Tom, whose records as a lighthouse keeper are meticulous and whose moral principles have withstood a horrific war, wants to report the man and infant immediately. But Isabel has taken the tiny baby to her breast. Against Tom’s judgment, they claim her as their own and name her Lucy. When she is two, Tom and Isabel return to the mainland and are reminded that there are other people in the world. Their choice has devastated one of them.
M. L. Stedman’s mesmerizing, beautifully written novel seduces us into accommodating Isabel’s decision to keep this “gift from God.” And we are swept into a story about extraordinarily compelling characters seeking to find their North Star in a world where there is no right answer, where justice for one person is another’s tragic loss.

I can't remember where I discovered this book, probably my good friends at Amazon recommended it to me based on my past purchases, but the premise seemed very intriguing.  I feel so blessed to have Luke and can empathize with Isabelle - especially since she has been told there is no hope of her ever having a baby.  From the outside her choice to take the baby as her own seems horrifying, but the author did a good job of painting a picture to understand why both she and Tom would make the choices that they did.  It all seemed fairly harmless until the other side of the story was presented and then I almost felt guilty for having agreed with them raising Baby LuLu as their own.  
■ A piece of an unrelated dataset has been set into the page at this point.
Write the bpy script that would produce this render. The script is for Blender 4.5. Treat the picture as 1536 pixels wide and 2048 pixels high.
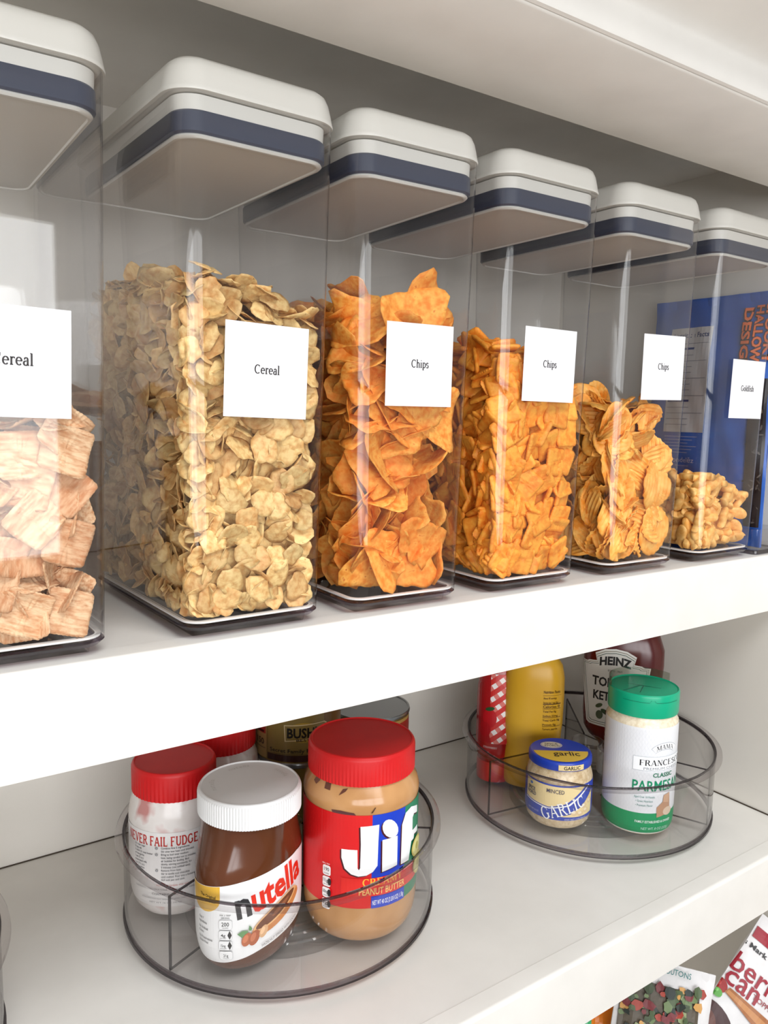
import bpy, bmesh, math, random
import numpy as np
from mathutils import Vector, Matrix
for o in list(bpy.data.objects): bpy.data.objects.remove(o)
sc = bpy.context.scene
COL = sc.collection
PI = math.pi
rad = math.radians

# ------------------------------------------------------------------ camera
CR_ = (0.8208, -0.5709, 0.0197); CU_ = (0.0544, 0.1124, 0.9922); CW_ = (0.5686, 0.8133, -0.1233)
cam = bpy.data.cameras.new('camera'); camo = bpy.data.objects.new('camera', cam); COL.objects.link(camo)
cam.sensor_fit = 'VERTICAL'; cam.sensor_height = 36.0; cam.lens = 1590.63*36/2048
cam.clip_start = 0.01
camo.matrix_world = Matrix(((CR_[0], CU_[0], -CW_[0], 0.0), (CR_[1], CU_[1], -CW_[1], -0.4949),
                            (CR_[2], CU_[2], -CW_[2], 0.1563), (0, 0, 0, 1)))
sc.camera = camo
sc.view_settings.view_transform = 'Standard'; sc.view_settings.look = 'None'
sc.view_settings.gamma = 1.0; sc.view_settings.use_curve_mapping = False
sc.view_settings.exposure = -0.10
sc.cycles.transparent_max_bounces = 26
sc.cycles.max_bounces = 5
sc.cycles.use_light_tree = False
sc.cycles.diffuse_bounces = 4; sc.cycles.glossy_bounces = 3
sc.cycles.caustics_reflective = False; sc.cycles.caustics_refractive = False
# ------------------------------------------------------------------ light
WORLD_STR = 0.37; WIN_STR = 6.4; WIN_COL = (0.95, 0.975, 1.0)
wd = bpy.data.worlds.new('world'); sc.world = wd; wd.use_nodes = True
bg = wd.node_tree.nodes['Background']; bg.inputs[0].default_value = (0.94, 0.97, 1.0, 1); bg.inputs[1].default_value = WORLD_STR

la = bpy.data.lights.new('ceiling_light', 'AREA'); la.shape = 'RECTANGLE'; la.size = 1.6; la.size_y = .9; la.energy = 45; la.color = (.98, .99, 1)
lo_ = bpy.data.objects.new('ceiling_light', la); COL.objects.link(lo_); lo_.location = (.25, -1.35, 1.75)
lo_.rotation_euler = (Vector((.35, .05, 0))-Vector(lo_.location)).to_track_quat('-Z', 'Y').to_euler()
# ------------------------------------------------------------------ helpers
def lin(c):
    return tuple((x/255/12.92 if x/255 <= .04045 else ((x/255+.055)/1.055)**2.4) for x in c)
_m = {}
def mat(name, c, rough=.45, spec=.5, metal=0.0, coat=0.0, sss=0.0, emit=None):
    if name in _m: return _m[name]
    m = bpy.data.materials.new(name); m.use_nodes = True; b = m.node_tree.nodes['Principled BSDF']
    b.inputs['Base Color'].default_value = (*lin(c), 1); b.inputs['Roughness'].default_value = rough
    b.inputs['Specular IOR Level'].default_value = spec; b.inputs['Metallic'].default_value = metal
    b.inputs['Coat Weight'].default_value = coat
    if sss:
        b.inputs['Subsurface Weight'].default_value = sss; b.inputs['Subsurface Scale'].default_value = .01
    if emit:
        b.inputs['Emission Color'].default_value = (*emit[0], 1); b.inputs['Emission Strength'].default_value = emit[1]
    _m[name] = m; return m
def noisy(name, c1, c2, scale, rough=.6, bump=0.0, detail=4, c3=None, rand=0.0, bscale=None, spec=.4, lo=.35, hi=.65, dist=.002, alt=None):
    """two or three tone procedural material with bump; rand = per object/island value variation"""
    if name in _m: return _m[name]
    m = bpy.data.materials.new(name); m.use_nodes = True; nt = m.node_tree; b = nt.nodes['Principled BSDF']
    tc = nt.nodes.new('ShaderNodeTexCoord'); n = nt.nodes.new('ShaderNodeTexNoise')
    n.inputs['Scale'].default_value = scale; n.inputs['Detail'].default_value = detail
    nt.links.new(tc.outputs['Object'], n.inputs['Vector'])
    r = nt.nodes.new('ShaderNodeValToRGB'); r.color_ramp.elements[0].position = lo; r.color_ramp.elements[1].position = hi
    r.color_ramp.elements[0].color = (*lin(c1), 1); r.color_ramp.elements[1].color = (*lin(c2), 1)
    if c3:
        e = r.color_ramp.elements.new(min(.99, hi+.12)); e.color = (*lin(c3), 1)
    nt.links.new(n.outputs['Fac'], r.inputs['Fac']); out = r.outputs['Color']
    if rand:
        oi = nt.nodes.new('ShaderNodeObjectInfo'); ge = nt.nodes.new('ShaderNodeNewGeometry')
        ad = nt.nodes.new('ShaderNodeMath'); ad.operation = 'ADD'; fr = nt.nodes.new('ShaderNodeMath'); fr.operation = 'FRACT'
        nt.links.new(oi.outputs['Random'], ad.inputs[0]); nt.links.new(ge.outputs['Random Per Island'], ad.inputs[1])
        nt.links.new(ad.outputs[0], fr.inputs[0])
        mr = nt.nodes.new('ShaderNodeMapRange'); mr.inputs['To Min'].default_value = 1-rand; mr.inputs['To Max'].default_value = 1+rand*.6
        nt.links.new(fr.outputs[0], mr.inputs['Value'])
        hs = nt.nodes.new('ShaderNodeHueSaturation'); nt.links.new(mr.outputs[0], hs.inputs['Value'])
        nt.links.new(out, hs.inputs['Color']); out = hs.outputs['Color']
        if alt:
            m7 = nt.nodes.new('ShaderNodeMath'); m7.operation = 'MULTIPLY'; m7.inputs[1].default_value = 7.13; nt.links.new(fr.outputs[0], m7.inputs[0])
            f7 = nt.nodes.new('ShaderNodeMath'); f7.operation = 'FRACT'; nt.links.new(m7.outputs[0], f7.inputs[0])
            rm = nt.nodes.new('ShaderNodeMapRange'); rm.inputs['From Min'].default_value = alt[1]; rm.inputs['From Max'].default_value = 1; rm.inputs['To Max'].default_value = .42
            nt.links.new(f7.outputs[0], rm.inputs['Value']); mm = nt.nodes.new('ShaderNodeMix'); mm.data_type = 'RGBA'
            nt.links.new(rm.outputs[0], mm.inputs[0]); nt.links.new(out, mm.inputs[6]); mm.inputs[7].default_value = (*lin(alt[0]), 1); out = mm.outputs[2]
    nt.links.new(out, b.inputs['Base Color']); b.inputs['Roughness'].default_value = rough
    b.inputs['Specular IOR Level'].default_value = spec
    if bump:
        n2 = nt.nodes.new('ShaderNodeTexNoise'); n2.inputs['Scale'].default_value = bscale or scale*2; n2.inputs['Detail'].default_value = 5
        nt.links.new(tc.outputs['Object'], n2.inputs['Vector'])
        bp = nt.nodes.new('ShaderNodeBump'); bp.inputs['Strength'].default_value = bump; bp.inputs['Distance'].default_value = dist
        nt.links.new(n2.outputs['Fac'], bp.inputs['Height']); nt.links.new(bp.outputs['Normal'], b.inputs['Normal'])
    _m[name] = m; return m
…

One of the things that bugs me most in books is when an author creates a complicated story with lots of depth but then doesn't seem to know how to end it.  That is what happened in this book.  After a lot of build up, it just kind of ended with a quick summary and epilogue.  I was pretty disappointed in the ending, I would still recommend it, but wished the author would have figured out a better way to end.
B+


From Amazon:
In the 1970s, Larry Ott and Silas "32" Jones were boyhood pals in a small town in rural Mississippi. Their worlds were as different as night and day: Larry was the child of lower-middle-class white parents, and Silas, the son of a poor, black single mother. But then Larry took a girl to a drive-in movie and she was never seen or heard from again. He never confessed . . . and was never charged.
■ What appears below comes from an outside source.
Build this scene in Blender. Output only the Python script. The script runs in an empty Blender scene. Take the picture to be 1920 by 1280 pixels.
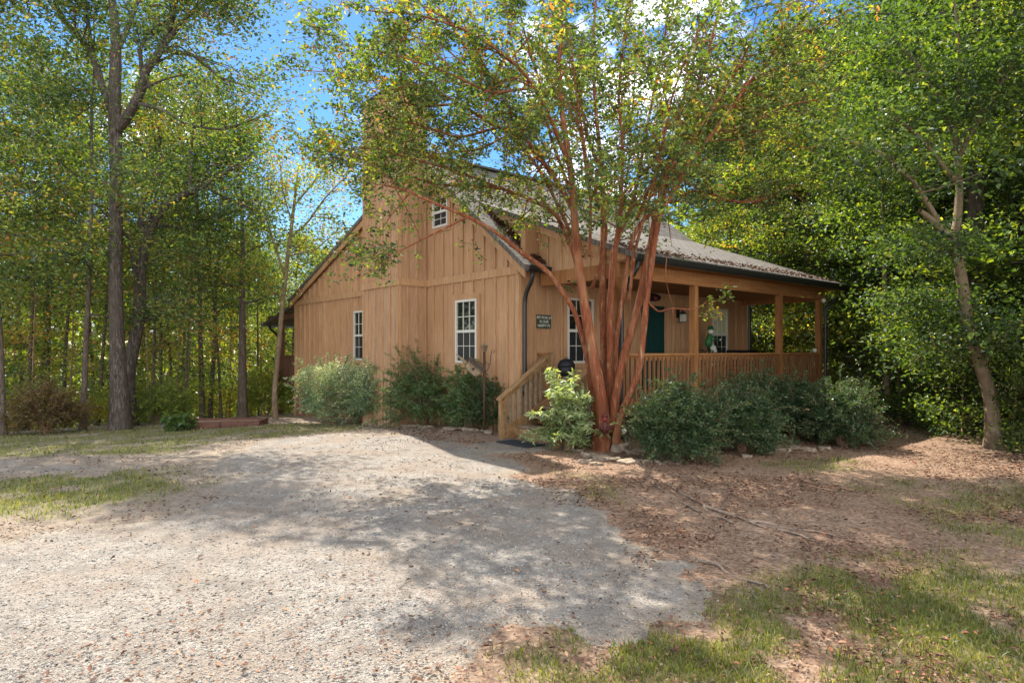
import bpy, math, random
import numpy as np
from mathutils import Vector, noise as mnoise
R = math.radians
random.seed(5)
sc = bpy.context.scene
col = sc.collection
PI = math.pi

# ------------------------------------------------------------------ camera model
F, CX, HY, HC = 1183.0, 960.0, 656.0, 1.70
def at(px, py, D):
    return np.array([(px-CX)/F*D, D, HC+(HY-py)/F*D])

# ------------------------------------------------------------------ numeric noise
def _hash(ix, iy, seed):
    h = (ix.astype(np.int64)*374761393 + iy.astype(np.int64)*668265263 + seed*982451653) & 0x7fffffff
    h = ((h ^ (h >> 13))*1274126177) & 0x7fffffff
    return ((h ^ (h >> 16)) & 0xffff)/65535.0
def vnoise(x, y, seed=0):
    x = np.asarray(x, float); y = np.asarray(y, float)
    ix = np.floor(x); iy = np.floor(y); fx = x-ix; fy = y-iy
    ux = fx*fx*(3-2*fx); uy = fy*fy*(3-2*fy)
    a = _hash(ix, iy, seed); b = _hash(ix+1, iy, seed); c = _hash(ix, iy+1, seed); d = _hash(ix+1, iy+1, seed)
    return (a*(1-ux)+b*ux)*(1-uy)+(c*(1-ux)+d*ux)*uy
def fbm(x, y, seed=0, o=4):
    s = 0; a = .5; t = 0
    for k in range(o):
        s = s+a*vnoise(x*2**k+17.3*k, y*2**k+9.1*k, seed+k); t += a; a *= .5
    return s/t

# ------------------------------------------------------------------ house frame and ground height
A0 = np.array([0.162, 12.77]); HROT = math.atan2(.64, .768)
VX = np.array([math.cos(HROT), math.sin(HROT)]); UX = np.array([-math.sin(HROT), math.cos(HROT)])
def hw(X, Y, z=0.0):
    p = A0+X*VX+Y*UX
    return np.array([p[0], p[1], z])
def sstep(a, b, x):
    t = np.clip((np.asarray(x, float)-a)/(b-a), 0, 1); return t*t*(3-2*t)
def gz(x, y):
    x = np.asarray(x, float); y = np.asarray(y, float)
    e = (x-1.93)*UX[0]+(y-11.43)*UX[1]
    z = -0.052*np.clip(e-3, 0, 13)*sstep(2, 7, e) - 0.12*np.clip(e-16, 0, 40)
    far = sstep(40, 90, np.hypot(x, y)); z = z*(1-far)+far*(-5.0)
    z = z+0.05*(fbm(x*.45, y*.45, 3)-.5)*(1-far)+0.02*(fbm(x*2.2, y*2.2, 8)-.5)*(1-far)
    return z
def gp(px, py):
    """ground point seen at a pixel of the photograph (flat approximation, then lifted to the real height)"""
    D = HC*F/(np.asarray(py, float)-HY)
    x = (np.asarray(px, float)-CX)/F*D
    for _ in range(4):
        D = (HC-gz(x, D))*F/(np.asarray(py, float)-HY); x = (np.asarray(px, float)-CX)/F*D
    return x, D
def gpt(px, py):
    x, y = gp(px, py); return np.array([float(x), float(y), float(gz(x, y))])

# ------------------------------------------------------------------ materials
def new_mat(name):
    m = bpy.data.materials.new(name); m.use_nodes = True
    nt = m.node_tree; nt.nodes.clear()
    out = nt.nodes.new('ShaderNodeOutputMaterial')
    return m, nt, out
def N(nt, t, **kw):
    n = nt.nodes.new(t)
    for k, v in kw.items():
        if k.startswith('i_'):
            key = k[2:]; key = int(key) if key.isdigit() else key.replace('_', ' ')
            n.inputs[key].default_value = v
        else: setattr(n, k, v)
    return n
def L(nt, a, b): nt.links.new(a, b)
def ramp(nt, fac, stops, interp='LINEAR'):
    r = nt.nodes.new('ShaderNodeValToRGB'); cr = r.color_ramp; cr.interpolation = interp
    while len(cr.elements) < len(stops): cr.elements.new(0.5)
    for e, (p, c) in zip(cr.elements, stops):
        e.position = p; e.color = (*c, 1) if len(c) == 3 else c
    L(nt, fac, r.inputs[0]); return r.outputs[0]
def noise(nt, vec, scale, detail=4, rough=.6, dist=0):
    n = N(nt, 'ShaderNodeTexNoise'); n.inputs['Scale'].default_value = scale; n.inputs['Detail'].default_value = detail
    n.inputs['Roughness'].default_value = rough; n.inputs['Distortion'].default_value = dist
    if vec is not None: L(nt, vec, n.inputs['Vector'])
    return n.outputs['Fac']
def mapping(nt, scale=(1, 1, 1), kind='Object', rot=(0, 0, 0)):
    tc = N(nt, 'ShaderNodeTexCoord'); mp = N(nt, 'ShaderNodeMapping')
    mp.inputs['Scale'].default_value = scale; mp.inputs['Rotation'].default_value = rot
    L(nt, tc.outputs[kind], mp.inputs['Vector']); return mp.outputs[0]
def mixc(nt, fac, a, b, mode='MIX'):
    m = N(nt, 'ShaderNodeMix', data_type='RGBA', blend_type=mode)
    for sock, v in ((m.inputs['Factor'], fac), (m.inputs['A'], a), (m.inputs['B'], b)):
        pass
    def put(s, v):
        if isinstance(v, (int, float)): s.default_value = v
        elif isinstance(v, tuple): s.default_value = (*v, 1) if len(v) == 3 else v
        else: L(nt, v, s)
    put(m.inputs[0], fac); put(m.inputs[6], a); put(m.inputs[7], b)
    return m.outputs[2]
def math_n(nt, op, a, b=None):
    n = N(nt, 'ShaderNodeMath', operation=op)
    for i, v in enumerate((a, b)):
        if v is None: continue
        if isinstance(v, (int, float)): n.inputs[i].default_value = v
        else: L(nt, v, n.inputs[i])
    return n.outputs[0]
def bsdf(nt, out, colr, rough=.7, spec=.3, bump=None, bstr=.3, bdist=.01, metal=0):
    b = N(nt, 'ShaderNodeBsdfPrincipled')
    if isinstance(colr, tuple): b.inputs['Base Color'].default_value = (*colr, 1)
    else: L(nt, colr, b.inputs['Base Color'])
    if isinstance(rough, (int, float)): b.inputs['Roughness'].default_value = rough
    else: L(nt, rough, b.inputs['Roughness'])
    b.inputs['Specular IOR Level'].default_value = spec; b.inputs['Metallic'].default_value = metal
    if bump is not None:
        bp = N(nt, 'ShaderNodeBump'); bp.inputs['Strength'].default_value = bstr; bp.inputs['Distance'].default_value = bdist
        L(nt, bump, bp.inputs['Height']); L(nt, bp.outputs[0], b.inputs['Normal'])
    L(nt, b.outputs[0], out.inputs[0]); return b

def m_wood(name, c1, c2, c3, scale=(14, 14, 1.2), rough=.75, stain=.5, rot=(0, 0, 0), panels=False):
    m, nt, out = new_mat(name)
    v = mapping(nt, scale, rot=rot); v2 = mapping(nt, (1.1, 1.1, .55)); v3 = mapping(nt, (60, 60, 3), rot=rot)
    g = noise(nt, v, 1.0, 6, .65); big = noise(nt, v2, 1.0, 5, .6); fine = noise(nt, v3, 1.0, 3, .6)
    c = ramp(nt, g, [(.3, c2), (.5, c1), (.72, c3)])
    c = mixc(nt, ramp(nt, big, [(.42, (0, 0, 0)), (.7, (stain,)*3)]), c, c2)
    c = mixc(nt, ramp(nt, fine, [(.35, (.55,)*3), (.6, (0,)*3)]), c, tuple(k*.72 for k in c2))
    if panels:
        sx_ = N(nt, 'ShaderNodeSeparateXYZ'); L(nt, mapping(nt), sx_.inputs[0])
        wn = N(nt, 'ShaderNodeTexWhiteNoise', noise_dimensions='1D'); L(nt, math_n(nt, 'FLOOR', math_n(nt, 'DIVIDE', math_n(nt, 'ADD', sx_.outputs[0], sx_.outputs[1]), .4)), wn.inputs['W'])
        c = mixc(nt, math_n(nt, 'MULTIPLY', wn.outputs[0], .32), c, tuple(k*.8 for k in c2))
        drip = noise(nt, mapping(nt, (9, 9, .35)), 1.0, 4, .6)
        c = mixc(nt, ramp(nt, drip, [(.55, (0,)*3), (.75, (.45,)*3)]), c, (.19, .115, .07))
    bsdf(nt, out, c, rough, .2, fine, .25, .004)
    return m
def m_plain(name, c, rough=.5, spec=.4, metal=0, var=.15, scale=6, bump=.0):
    m, nt, out = new_mat(name)
    n = noise(nt, mapping(nt), scale, 5, .65)
    cc = ramp(nt, n, [(.3, tuple(k*(1-var) for k in c)), (.7, tuple(min(1, k*(1+var)) for k in c))])
    bsdf(nt, out, cc, rough, spec, n if bump else None, bump or .1, .01, metal)
    return m
def m_leaf(name, stops, trans=.42, rough=.42, gloss=.07, ty=(1.8, 1.75, .5)):
    rough = min(.62, rough+.18); gloss *= .25; trans = min(.56, trans+.05)
    m, nt, out = new_mat(name)
    a = N(nt, 'ShaderNodeAttribute', attribute_name='tint', attribute_type='GEOMETRY')
    c = ramp(nt, a.outputs['Fac'], stops)
    d = N(nt, 'ShaderNodeBsdfDiffuse'); t = N(nt, 'ShaderNodeBsdfTranslucent'); g = N(nt, 'ShaderNodeBsdfGlossy')
    L(nt, c, d.inputs[0])
    tc = mixc(nt, 1.0, c, ty, 'MULTIPLY'); L(nt, tc, t.inputs[0])
    g.inputs['Roughness'].default_value = rough; g.inputs[0].default_value = (.9, .95, 1, 1)
    m1 = N(nt, 'ShaderNodeMixShader'); m1.inputs[0].default_value = trans; L(nt, d.outputs[0], m1.inputs[1]); L(nt, t.outputs[0], m1.inputs[2])
    lw = N(nt, 'ShaderNodeFresnel'); lw.inputs[0].default_value = 1.4
    f = math_n(nt, 'ADD', math_n(nt, 'MULTIPLY', lw.outputs[0], .11), gloss)
    m2 = N(nt, 'ShaderNodeMixShader'); L(nt, f, m2.inputs[0]); L(nt, m1.outputs[0], m2.inputs[1]); L(nt, g.outputs[0], m2.inputs[2])
    L(nt, m2.outputs[0], out.inputs[0]); return m
def m_tint(name, stops, rough=.8, spec=.15):
    m, nt, out = new_mat(name)
    a = N(nt, 'ShaderNodeAttribute', attribute_name='tint', attribute_type='GEOMETRY')
    bsdf(nt, out, ramp(nt, a.outputs['Fac'], stops), rough, spec); return m
def m_bark(name, c1, c2, c3, sc_=(7, 7, 1.6), bump=.8, moss=None):
    m, nt, out = new_mat(name)
    g = noise(nt, mapping(nt, sc_), 3.0, 7, .7, .4); p = noise(nt, mapping(nt, (2, 2, .8)), 2.0, 4, .6)
    c = ramp(nt, g, [(.32, c1), (.5, c2), (.68, c3)])
    c = mixc(nt, ramp(nt, p, [(.45, (0,)*3), (.62, (.8,)*3)]), c, moss or c2)
    bsdf(nt, out, c, .85, .15, g, bump, .03); return m

M = {}
M['siding'] = m_wood('tan_siding', (.52, .305, .165), (.40, .215, .108), (.58, .37, .22), stain=.75, panels=True)
M['trim'] = m_wood('tan_trim', (.50, .29, .15), (.38, .205, .10), (.56, .35, .205), stain=.6)
M['chimsiding'] = m_wood('weathered_tan_siding', (.51, .315, .185), (.38, .215, .118), (.58, .39, .255), stain=.8, panels=True)
M['deck'] = m_wood('weathered_deck_wood', (.34, .20, .09), (.20, .11, .05), (.44, .30, .16), (9, 9, 9))
M['post'] = m_wood('stained_post_wood', (.34, .155, .055), (.23, .09, .032), (.42, .22, .085), (12, 12, 1.2))
M['baluster'] = m_wood('stained_baluster_wood', (.25, .12, .05), (.15, .065, .03), (.33, .185, .09), (20, 20, 1.5))
M['beam'] = m_wood('stained_beam_wood', (.37, .175, .066), (.26, .105, .038), (.44, .24, .10), (1.2, 14, 14))
M['greywood'] = m_wood('grey_weathered_wood', (.30, .22, .14), (.17, .12, .07), (.42, .34, .24), (10, 10, 10))
M['redtimber'] = m_wood('red_stained_timber', (.15, .07, .05), (.085, .04, .03), (.21, .11, .08), (4, 4, 20))
M['rearpost'] = m_wood('dark_stained_post', (.16, .075, .045), (.10, .045, .03), (.22, .12, .07), (12, 12, 1.2))
M['white'] = m_plain('white_vinyl', (.58, .55, .48), .45, .4, var=.06)
M['black'] = m_plain('black_metal', (.018, .018, .018), .35, .5, var=.3)
M['iron'] = m_plain('wrought_iron', (.02, .017, .015), .5, .4, var=.4)
M['rustiron'] = m_plain('rusty_iron', (.07, .035, .02), .7, .3, var=.5, scale=30)
M['door'] = m_plain('teal_door_paint', (.006, .038, .036), .45, .4, var=.15)
M['mat'] = m_plain('dark_rubber_mat', (.035, .037, .04), .8, .2, var=.5, scale=40)
M['stone'] = m_plain('bed_stone', (.26, .20, .145), .9, .15, var=.5, scale=9, bump=.5)
M['globe'] = m_plain('frosted_globe', (.75, .73, .62), .35, .5, var=.05)
M['blind'] = m_plain('pale_blind', (.55, .55, .36), .7, .2, var=.08)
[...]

More than twenty years have passed. Larry lives a solitary, shunned existence, never able to rise above the whispers of suspicion. Silas has become the town constable. And now another girl has disappeared, forcing two men who once called each other "friend" to confront a past they've buried for decades.

I'll just clear up the title to you because it seemed so strange to me - this is how kids apparently learn to spell Mississippi - m, i, crooked letter crooked letter, i, crooked letter crooked letter, i, p,p, i.  Now hat we have that out of the way, on to the story.  This book was actually the opposite of Light Between Oceans in that I thought it started off very slow and not super interesting, but I loved the way the story eventually came together and ended.  It was a little tough to get into and it took me a little while to care about the characters but gradually it all started to make more sense.  It was hard to read some of the events of post segregation Mississippi but I thought the author used the characters well to help personalize the issues.  It wasn't great, but pretty good, especially as something to listen to besides music.